The Feel of Peace in Sri Lanka
March 03, 2011
Today's post is by Adele Barker, author of Not Quite Paradise: An American Sojourn in Sri Lanka. She has taught at the universities of Arizona and Washington. Most recently, she received a Fulbright Senior Scholar grant to teach and write in Sri Lanka.
The war in Sri Lanka has been over for almost two years. I've been back to the island twice in that time. My most recent trip took me up to Trincomalee on the northeast coast this past December where I was doing some volunteer work at a home for girls. I also wanted to see how the city and its people were putting the pieces of their lives back together again since war's end. Government propaganda aside, no one on this island believes that this is going to be an easy process. Ethnic distrust and hatreds between the Tamils and the Sinhalese; 300,000 civilians forced into IDP camps after the war; families separated from one another; civilians used as human shields in the last days of the conflict-- these are memories that are not dislodged easily.
This was my second trip to Trincomalee. My son and I had been there during a short-lived cease fire in 2002 and had witnessed a city nailed shut by war. I remember how silent it was. This December, Trinco, as it is known here, had shaken off war's stupor and come to life again. The sounds of buses, trishaws, and cars competing for one square lane in the center of town told me that there was petrol again. I was plunged into a shopper's paradise. Plastic Santas, Christmas tree ornaments, and toys all hung outside the Muslim shops, and the downtown area was marching to the beat of shoppers and bala music. Religion wasn't a factor here. Christmas was an excuse to celebrate. For Hindus, Buddhists, Christians, and Muslims, it was a time to eat, dress up, give gifts, and visit with family and friends. People were cleaning their houses and cooking in preparation for the festivities.
Along with everyone else in Trinco, I went down to the open air market in the center of town and bought vegetables and curry leaves. But mainly what I bought were mangoes. Lots of them. Jaffna mangoes to be precise. They are known as karatacolomban . I knew about them because for the better part of 20 plus years, no one south of the war zone could get hold of them. Roads were closed. Trains had stopped. Commerce between north and south had come to a standstill. Someone had told me "You'll know when the war is over when the Jaffna mangoes appear again."
And they had!
I made a little fist of victory with my hand, stuffed them into my straw basket, and headed back to the orphanage. In my other bag I had a kid's badminton set, a couple of stuffed animal, two puzzles, some Bombay sweets, and lots of hair clips.

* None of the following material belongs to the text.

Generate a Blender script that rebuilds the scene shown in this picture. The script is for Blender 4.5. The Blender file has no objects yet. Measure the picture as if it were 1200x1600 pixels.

Make no mistake. War's residue remains part of the daily fabric of life in the northern part of this island. And it will be that way for years, if the present is any barometer. The final bloodbath in this civil war took place in Mullaittivu, less that 100 kilometers north of Trinco. Fishermen displaced from their homes in the last weeks of the conflict still wait in Trinco to be allowed to return to their villages. Half an hour inland sit Sinhalese villages that were overrun by the LTTE (Liberation Tigers of Tamil Eelam). The villagers are in the process of moving back to their land that was razed and burned, their homes destroyed. Many are still trying to find family members from whom they were separated in the final weeks of the conflict. Others, newly released from the IDP camps, come home to houses with no people in them, or to no home at all. The wounded wait for the government to deliver on its promises of rehabilitation. Tamil fruit sellers in town worry that the Sinhalese have retained control over the market. And almost two years after war's end, roads that scream for repair are still lined with Sri Lankan Military, young Sinhalese soldiers in bunkers bearing rifles. The aftereffects of war linger with stunning tenacity.
There is also the small matter of several very large waves that destroyed 900 lives on Dec. 26, 2004. This December, on the day after Christmas and under a driving rain, Trincomalee stopped and remembered. The Buddhist temples held special ceremonies, the Hindu kovils special poojas. We took the girls from the orphanage out onto the beach and organized an impromptu ceremony of our own. From there we went inside and lit candles in memory of the victims. I looked at the girls standing there. Some were too young to have much of a memory of what had happened. Others had lost family members that day, a moment in time that explained why they were standing in front of me now.
Part of recovery from war's trauma, from any trauma, is the process of re-finding the life and the person you were before the trauma. This past Christmas, the people in Trincomalee did just that. The women got out their saris, wrapped themselves in elegance and set off bearing fruits and cake to see friends and relatives. A friend went to buy a new shirt. We had cake and chicken at the orphanage, swam at the beach and dove between each other's legs. It was all part of the process.
There is much still to do on this small island of twenty one million people. Part of that long, slow journey towards recovery begins with a cake, a pot of something boiling on the stove, a new shirt and a bala dance. Sometimes the rest can wait for another day.